Le lende­main matin, j’é­tais par­mi les bleus du ser­vice poubelles. Tu t’ar­rêtes à tous les blocs, dont cha­cun a son agha et tu récupères les poubelles. Dans cer­tains blocs, le agha te regarde et caresse ses mous­tach­es, puis un de ses hommes se rap­prochent de toi pour te dire que tu as plu au chef , et si tu le veux, que tu peux rester dans ce quarti­er. J’ai vécu ça, réellement.

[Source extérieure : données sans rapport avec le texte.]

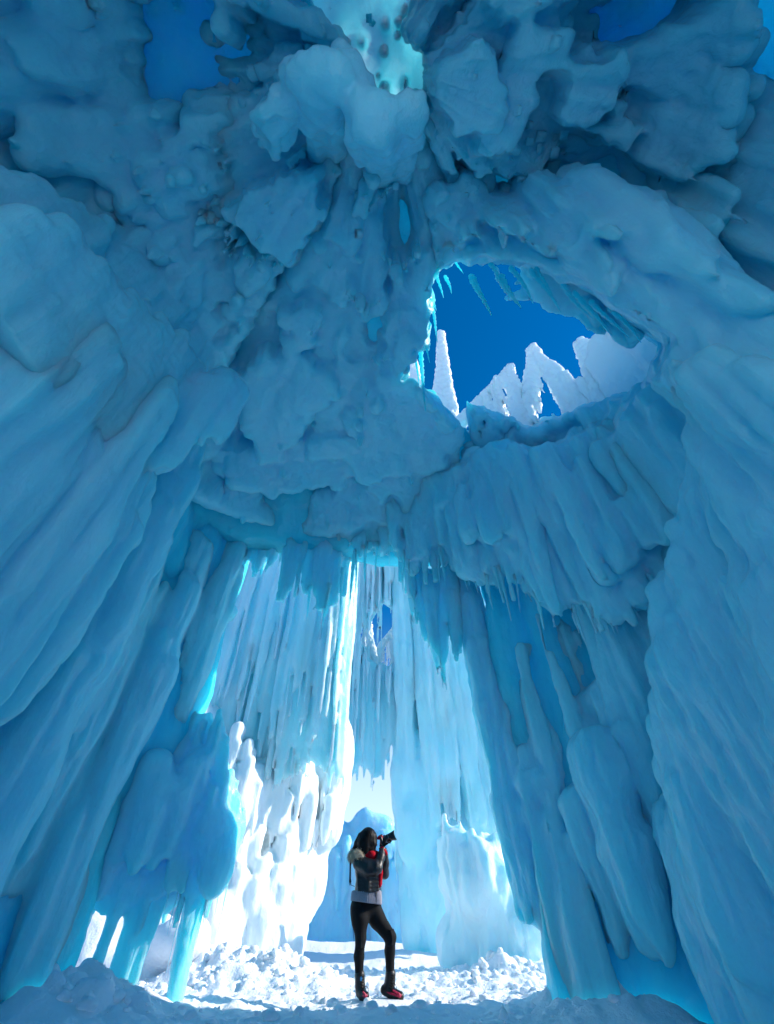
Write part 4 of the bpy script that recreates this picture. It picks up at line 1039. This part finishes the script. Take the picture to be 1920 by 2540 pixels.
# jacket
a = fig((370, 900, -.3), (860, 380, .3), 0.14, 0.008)
a.limb([(588, 800, 0, 132), (595, 700, 0, 128), (588, 600, 0, 138), (575, 520, 0, 128)], 0.04)
a.limb([(585, 845, 0, 140), (588, 790, 0, 136)], 0.03)
a.limb(ARM_R, 0.03); a.limb(ARM_L, 0.03)
for i in range(7):                                              # quilting folds
    y = 570 + i * 42
    a.limb([(470 + 2 * i, y + 8, -.17, 12), (590, y + 20, -.2, 13), (700, y + 10, -.16, 12)], 0.03)
for t in np.linspace(.1, .95, 7):
    A, B = q(480, 540, -.15), q(690, 590, -.22); p = A + (B - A) * t; a.blob(p[0], p[1], p[2], wr(66, p), 1.05, 0.02, 0.4)
b = a.box(q(300, 858, -.5) - np.array((0, 0, .5)), q(900, 858, .5)); 
if b: a.f[b[0]] = np.maximum(a.f[b[0]], (float(q(580, 862)[2]) - b[3]) + 0 * b[1] + 0 * b[2])
done(a, 'jacket', M_JACKET, lumps=0.006, fine=0.003, smooth=1)
# zip
a = fig((640, 990, -.2), (760, 620, -.1), 0.1, 0.006)
a.limb([(672, 980, -.155, 7), (678, 860, -.165, 7), (684, 700, -.16, 7)], 0.004); done(a, 'zip', M_BOOT)
# sweater hem
a = fig((370, 1010, -.25), (770, 820, .25), 0.1, 0.006)
a.limb([(568, 975, 0, 166), (572, 900, 0, 160), (582, 840, 0, 138)], 0.03)
zlo, zhi = float(q(570, 972)[2]), float(q(570, 835)[2])
wb = a.whole(); a.f[:] = np.maximum(a.f, np.maximum(zlo + (wb[1] - q(570, 975)[0]) * -0.10 - wb[3], wb[3] - zhi) + 0 * wb[2])
o = a.build('sweater_hem', M_KNIT, lumps=0, flute=0, fine=0)
n = len(o.data.vertices); co = np.empty(n * 3, np.float32); o.data.vertices.foreach_get('co', co); co = co.reshape(-1, 3)
c0 = q(572, 900); an = np.arctan2(co[:, 1] - c0[1], co[:, 0] - c0[0]); rr = 1 + 0.035 * np.sin(an * 46) * (np.abs(co[:, 2] - (zlo + .02)) < .1)
co[:, 0] = c0[0] + (co[:, 0] - c0[0]) * rr; co[:, 1] = c0[1] + (co[:, 1] - c0[1]) * rr
o.data.vertices.foreach_set('co', co.ravel()); child(o, PERSON)
# scarf: wrap and hanging end
a = fig((540, 820, -.25), (760, 380, .1), 0.1, 0.007)
a.limb([(560, 470, -.12, 40), (630, 460, -.15, 46), (672, 450, -.06, 36), (660, 440, .06, 34)], 0.03)
a.limb([(600, 500, -.12, 34), (660, 500, -.1, 30)], 0.03)
a.limb([(728, 560, -.12, 20), (722, 640, -.14, 26), (715, 780, -.14, 22)], 0.02)
a.limb([(700, 600, -.13, 12), (700, 780, -.15, 10)], 0.01); a.limb([(738, 600, -.1, 10), (735, 770, -.12, 9)], 0.01)
done(a, 'scarf', M_RED, lumps=0.004, flute=0.006, fine=0.004)
# hair
a = fig((370, 560, -.25), (700, 160, .2), 0.1, 0.007)
a.oval(585, 300, 0.0, 104, 122, 1.05, 0.03)
a.limb([(590, 250, -.04, 90), (560, 330, -.05, 92), (560, 420, -.08, 70), (565, 500, -.12, 42), (570, 560, -.14, 14)], 0.03)
a.limb([(640, 250, -.06, 46), (640, 330, -.09, 40), (620, 430, -.12, 30), (600, 520, -.14, 12)], 0.02)
a.limb([(525, 270, -.02, 66), (478, 330, -.02, 46), (440, 375, -.02, 22), (410, 405, -.02, 4)], 0.02)
a.limb([(480, 310, .04, 40), (440, 370, .04, 14), (415, 382, .04, 5)], 0.02)
HAIR = a.build('hair', M_HAIR, lumps=0.004, flute=0.0035, fine=0.001, ff=45.0); child(HAIR, PERSON)
def strand(path, r, name, mat, parent):
    cu = bpy.data.curves.new(name, 'CURVE'); cu.dimensions = '3D'; cu.bevel_depth = r; cu.bevel_resolution = 1
    for P in path:
        s_ = cu.splines.new('POLY'); s_.points.add(len(P) - 1)
        for pt, v_ in zip(s_.points, P): pt.co = (*v_, 1)
    o = bpy.data.objects.new(name, cu); COL.objects.link(o); cu.materials.append(mat)
    dg = bpy.context.evaluated_depsgraph_get(); me = bpy.data.meshes.new_from_object(o.evaluated_get(dg))
    bpy.data.objects.remove(o); bpy.data.curves.remove(cu)
    return child(new_obj(name, me, None, None), parent)
paths = []
for i in range(16):
    j = U(-10, 10); d = U(-.05, .02)
    paths.append([q(420 + j, 400, d), q(396 + j, 470, d), q(392 + j * .8, 600, d), q(390 + j * .9, 700, d), q(392 + j * 1.4, U(740, 790), d)])
for i in range(70):
    x = U(480, 670); x2 = x - (x - 585) * .25
    paths.append([q(575 + (x - 575) * .3, 190, -.04), q(x, 260, -.12 + abs(x - 585) * .0006), q(x2, 380, -.16), q(x2 - 5 + U(-14, 10), U(430, 600), -.17 + U(-.01, .02))])
strand(paths, 0.0022, 'hair_strands', M_HAIR, PERSON)
# fur collar: a body of fur with a coat of fine hairs
a = fig((390, 500, -.25), (560, 360, .15), 0.1, 0.008)
a.limb([(410, 470, .02, 34), (430, 450, -.08, 42), (480, 450, -.15, 44), (520, 480, -.18, 28)], 0.03)
FUR = done(a, 'fur_collar', M_FUR, lumps=0.012, fine=0.008)
me = FUR.data; n = len(me.vertices); co = np.empty(n * 3, np.float32); me.vertices.foreach_get('co', co); co = co.reshape(-1, 3)
nn = np.empty(n * 3, np.float32); me.vertices.foreach_get('normal', nn); nn = nn.reshape(-1, 3)
paths = []
for i in rng.choice(n, min(n, 1500), replace=False):
    d = nn[i] + np.array((U(-.6, .2), U(-.4, .2), U(-1.1, .1))); d /= np.linalg.norm(d); L = U(.015, .04)
    paths.append([co[i] - nn[i] * .004, co[i] + d * L * .6, co[i] + d * L + np.array((0, 0, -.006))])
strand(paths, 0.0011, 'fur_hairs', M_FUR, FUR)
# drawstring cord of the coat on the left
strand([[q(398, 480, -.05), q(386, 640, -.05), q(388, 740, -.05), q(404, 778, -.05), q(440, 790, -.08)]], 0.003, 'drawstring', M_BOOT, PERSON)
# blue strap behind the thigh
strand([[q(415, 1150, .03), q(424, 1280, .03), q(436, 1395, .03)]], 0.006, 'strap', M_BLUE, PERSON)
# gloved hands with red cuffs
def hand(base, fwd, up, side, s, name):
    """palm, four bent fingers of unequal length and a thumb from the side of the palm; fwd, up, side are unit vectors"""
    base, fwd, up, side = map(lambda v_: np.array(v_, float), (base, fwd, up, side))
    lo = base - 0.16; hi = base + 0.16
    a = Ice(lo, hi, 0.0045)
    P = lambda f, u, w_: base + s * (fwd * f + up * u + side * w_)
    a.bar(P(0, 0, -.018), P(.075, 0, -.028), .022 * s, 0.01, .018 * s); a.bar(P(0, 0, .018), P(.075, 0, .028), .022 * s, 0.01, .018 * s); a.bar(P(0.0, 0, 0), P(.07, 0, 0), .022 * s, 0.012, .02 * s)
    for k_, (w_, L) in enumerate(((-.036, .066), (-.012, .078), (.012, .074), (.034, .058))):
        b0 = P(.078, 0, w_); b1 = P(.078 + L * .42, .012, w_ * 1.1); b2 = P(.078 + L * .62, .042, w_ * 1.1); b3 = P(.078 + L * .48, .066, w_ * 1.05)
        a.bar(b0, b1, .0115 * s, .004, .0105 * s); a.bar(b1, b2, .0105 * s, .003, .0098 * s); a.bar(b2, b3, .0098 * s, .003, .0088 * s)
    t0 = P(.022, .006, -.034); t1 = P(.052, .03, -.062); t2 = P(.082, .05, -.058)
    a.bar(t0, t1, .0145 * s, .006, .012 * s); a.bar(t1, t2, .012 * s, .003, .010 * s)
    return child(a.build(name, M_GLOVE, lumps=0, flute=0, fine=0.0012, smooth=1), PERSON)
U3 = lambda *v_: np.array(v_) / np.linalg.norm(v_)
f1 = U3(0.45, 0.25, 0.86); u1 = U3(0.86, 0.1, -0.48); s1 = np.cross(f1, u1)
hand(q(752, 362, -.1), f1, u1, s1, 1.05, 'glove')
f2 = U3(0.1, 0.2, 0.97); u2 = U3(0.9, -0.35, 0.0); s2 = -np.cross(f2, u2)
hand(q(735, 350, .04), f2, u2, s2, 1.0, 'glove')
a = fig((690, 450, -.2), (810, 350, .1), 0.08, 0.006)
a.limb([(722, 378, -.12, 16), (760, 400, -.14, 22), (786, 428, -.13, 20)], 0.01); a.limb([(745, 375, -.13, 26), (752, 398, -.125, 36)], 0.01)
done(a, 'glove_cuff', M_RED, lumps=0.003, fine=0.003)
a = fig((690, 290, -.1), (760, 230, .1), 0.08, 0.006)
a.limb([(700, 262, -.06, 14), (735, 255, -.05, 18)], 0.01); done(a, 'glove_cuff', M_RED, fine=0.003)
# boots with laces, tread and pink-red ice cleats
def boot(seq_shaft, sole, dy_toe, name_lab, tagpos, dyk):
    a = fig((sole[0][0] - 40, sole[0][1] + 60, -.25), (sole[-1][0] + 60, seq_shaft[0][1] - 30, .25), 0.1, 0.006)
    a.limb(seq_shaft, 0.02)
    a.limb(sole, 0.02)
    for i in range(7):
        t = i / 6; (x0, y0, d0, r0), (x1, y1, d1, r1) = sole[0], sole[-1]
        a.limb([(x0 + (x1 - x0) * t, y0 + (y1 - y0) * t + 30, d0 + (d1 - d0) * t - .03, 8), (x0 + (x1 - x0) * t, y0 + (y1 - y0) * t + 50, d0 + (d1 - d0) * t - .03, 4)], .004)
    B = done(a, 'boot', M_BOOT, fine=0.002)
    a = fig((sole[0][0] - 40, sole[0][1] + 60, -.25), (sole[-1][0] + 60, seq_shaft[-1][1] - 30, .25), 0.1, 0.006)
    (x0, y0, d0, r0), (x1, y1, d1, r1) = sole[0], sole[-1]
    for sgn in (-1, 1):
        w_ = 0.048 * sgn
        a.limb([(x0 - 12, y0 + 6, d0 + w_ * .6, 9), (x0 + (x1 - x0) * .4, y0 + (y1 - y0) * .4 + 14, (d0 + d1) / 2 + w_ * 1.1, 9), (x1 - 12, y1 + 4, d1 + w_, 9), (x1 + 24, y1 + 6, d1, 9)], 0.01)
    a.limb([(x0 - 16, y0 - 24, d0, 11), (x0 - 20, y0 + 8, d0, 14)], 0.01)
    a.limb([(x1 - 20, y1 - 26, d1 - .045, 9), (x1 - 12, y1 - 32, d1 + .03, 9)], 0.01)
    a.limb([(x0 + (x1 - x0) * .55, y0 + (y1 - y0) * .55 - 30, d1 - .055, 9), (x1 - 20, y1 - 26, d1 - .045, 9), (x1 + 12, y1 - 6, d1 - .03, 9)], 0.01)
    done(a, 'cleat', M_CLEAT, B, fine=0.001)
    (sx, sy, sdy, sr), (ex, ey, edy, er) = seq_shaft[0], seq_shaft[-1]
    lc = []
    for i in range(6):
        t = i / 5; x = sx + (ex - sx) * t + 26; y = sy + (ey - sy) * t; d = sdy + (edy - sdy) * t + dyk
        lc.append([q(x - 22, y, d), q(x + 6, y + 12, d - .012), q(x + 24, y + 2, d + .03)])
    x, y, d = ex + 40, ey - 40, edy + dyk
    lc.append([q(x - 10, y, d), q(x + 30, y - 6, d), q(x + 48, y + 34, d), q(x + 40, y + 92, d)])
    lc.append([q(x - 10, y, d), q(x + 16, y + 24, d - .02), q(x + 22, y + 60, d)])
    strand(lc, 0.0035, 'lace', M_LEG, B)
    return B
BR = boot([(498, 1770, -.05, 56), (500, 1880, -.05, 52), (505, 1930, -.06, 50)], [(492, 1960, -.03, 38), (530, 1985, -.10, 46), (568, 1995, -.16, 38)], 0, '', None, -.085)
BL = boot([(835, 1760, .07, 58), (826, 1860, .07, 56), (815, 1905, .06, 54)], [(765, 1925, .07, 42), (850, 1965, .03, 48), (945, 1995, -.01, 38)], 0, '', None, -.085)
a = fig((490, 1830, -.2), (540, 1780, -.1), 0.05, 0.005); p = q(512, 1806, -.145); a.blob(p[0], p[1], p[2], .016, 1.4, .002, 1, .3); done(a, 'boot_tag', M_BLUE, BR)

# camera held to the eye: a thing of its own
CB = q(735, 285, -.02)
KAM = empty('camera_with_lens', tuple(float(v_) for v_ in CB))
tag(KAM, 'black camera with hooded zoom lens held up to the eye by the person', 'camera')
bpy.context.view_layer.update()
ax = U3(0.95, 0.0, 0.29); up = U3(-0.29, 0, 0.95); sd_ = np.array((0., 1., 0.))
def turned(profile, name, mat, seg=28, cut=None):
    """a lathed part along the lens axis: profile of (distance, radius)"""
    V = []; F = []
    for i, (d, r) in enumerate(profile):
        for j in range(seg):
            an = 2 * math.pi * j / seg
            dd = d
            if cut and i in cut: dd = d - 0.016 * (0.5 - 0.5 * math.cos(2 * an))
            V.append(CB + ax * dd * 1.12 + up * (r * 1.2 * math.cos(an)) + sd_ * (r * 1.2 * math.sin(an)))
    n = len(profile)
    for i in range(n - 1):
        for j in range(seg): F.append((i * seg + j, i * seg + (j + 1) % seg, (i + 1) * seg + (j + 1) % seg, (i + 1) * seg + j))
    o = mesh_np(name, np.array(V), F, mat, None, True)
    return child(o, KAM)
a = Ice(CB - .16, CB + .16, 0.005)
for w_ in (-.045, -.02, .02, .045):
    a.bar(CB + sd_ * w_ - up * .03, CB + sd_ * w_ + up * .025, .022, .012)
a.bar(CB + sd_ * .06 - up * .03 + ax * .01, CB + sd_ * .06 + up * .02 + ax * .01, .024, .01)
a.bar(CB + up * .045 - ax * .02, CB + up * .045 + ax * .015, .02, .012, .024)
child(a.build('camera_body', M_CAM, lumps=0, flute=0, fine=0), KAM)
turned([(0.0, .0), (0.0, .034), (.02, .034), (.022, .037), (.05, .037), (.052, .034), (.075, .034), (.078, .038), (.118, .039), (.12, .036), (.15, .037), (.15, .03), (.14, .0)], 'lens', M_CAM)
turned([(.118, .040), (.15, .045), (.195, .053), (.195, .050), (.15, .042), (.118, .038)], 'lens_hood', M_CAM, 36, (2, 3))
turned([(.0905, .0395), (.0925, .0402), (.0945, .0395)], 'lens_ring', M_STEEL)
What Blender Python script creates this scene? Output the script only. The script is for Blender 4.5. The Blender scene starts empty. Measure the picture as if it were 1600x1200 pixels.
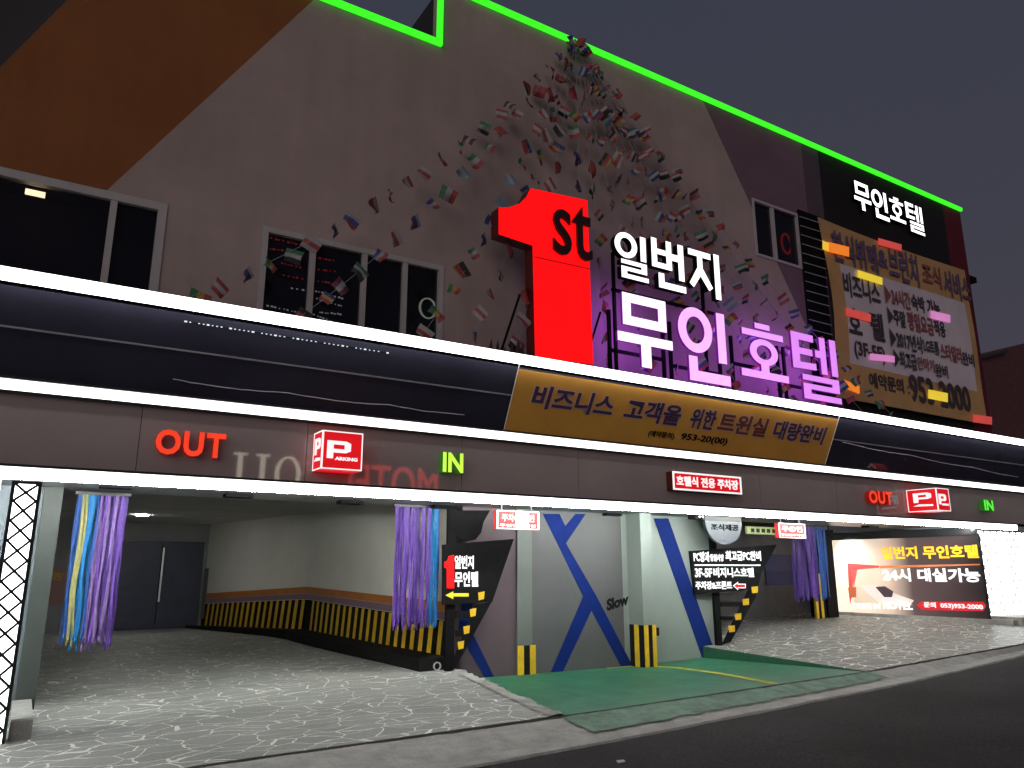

En ayant pris la poubelle du quarti­er poli­tique en dernier, j’ai dit aux grand frères, “je veux rester ici”. Ils ont rit. “Tout le monde ne peut pas venir ici” ont-ils dit. Mais, quand je leur ai dit la rai­son de mon incar­céra­tion, il y a eu une mutiner­ie à la prison. Le bureau du directeur avait été pris d’as­saut, et tout et tout. Résul­tat, je n’ai plus jamais quit­té ce quarti­er. J’é­tais désor­mais pris­on­nier politique. 🙂

Je divague, pour­tant je voulais vous par­ler du quarti­er de la quar­an­taine. Le frère, qui était de mon pays, m’a dit que le agha de la quar­an­taine allait me con­vo­quer dans sa cel­lule et me deman­der de l’ar­gent comme “péage du droit au sol” . Il a pris tout l’ar­gent que j’avais sur moi et m’a con­seil­lé de dire “je n’en ai pas”, lorsqu’on me deman­derait de payer.

Ça s’est passé exacte­ment comme il m’a dit. Le agha du quarti­er m’a fait appel­er. Je suis allé dans sa cel­lule. Elle ne rassem­blait pas aux autres. Elle était lux­ueuse. Un tapis cou­vrait tout un mur. Sur le tapis, fig­u­rait un loup-gris. Et dans d’autres endroits, il y avait des triples crois­sants. [Sym­bol­es des nation­al­istes en Turquie]. Le Agha avait aus­si des mous­tach­es en fer à cheval [portées par des nation­al­istes]. Il parait qu’il était en prison pour viol.

Il m’a demandé le “péage du droit au sol”. J’ai dit “je n’ai pas d’ar­gent”. Il a sale­ment souri. “Je sais qui t’as don­né des con­seils” a‑t-il dit, et il a ajouté “on se rever­ra”.

Pourquoi tout ça m’est revenu ?

Pour le vote de la loi d’am­nistie à l’Assem­blée, ils ont même trans­porté Bahçeli [Vieux leader du MHP, Par­ti d’ac­tion nation­al­iste]. Ils l’ont fait vot­er. Non pas pour les jour­nal­istes, les pris­on­niers d’opin­ion, des citoyens ordi­naires… mais pour les mafieux et les vio­leurs. Je n’ai pas été sur­pris. Je me suis sou­venu de cette époque…

Voilà, c’é­tait un sou­venir, comme ça.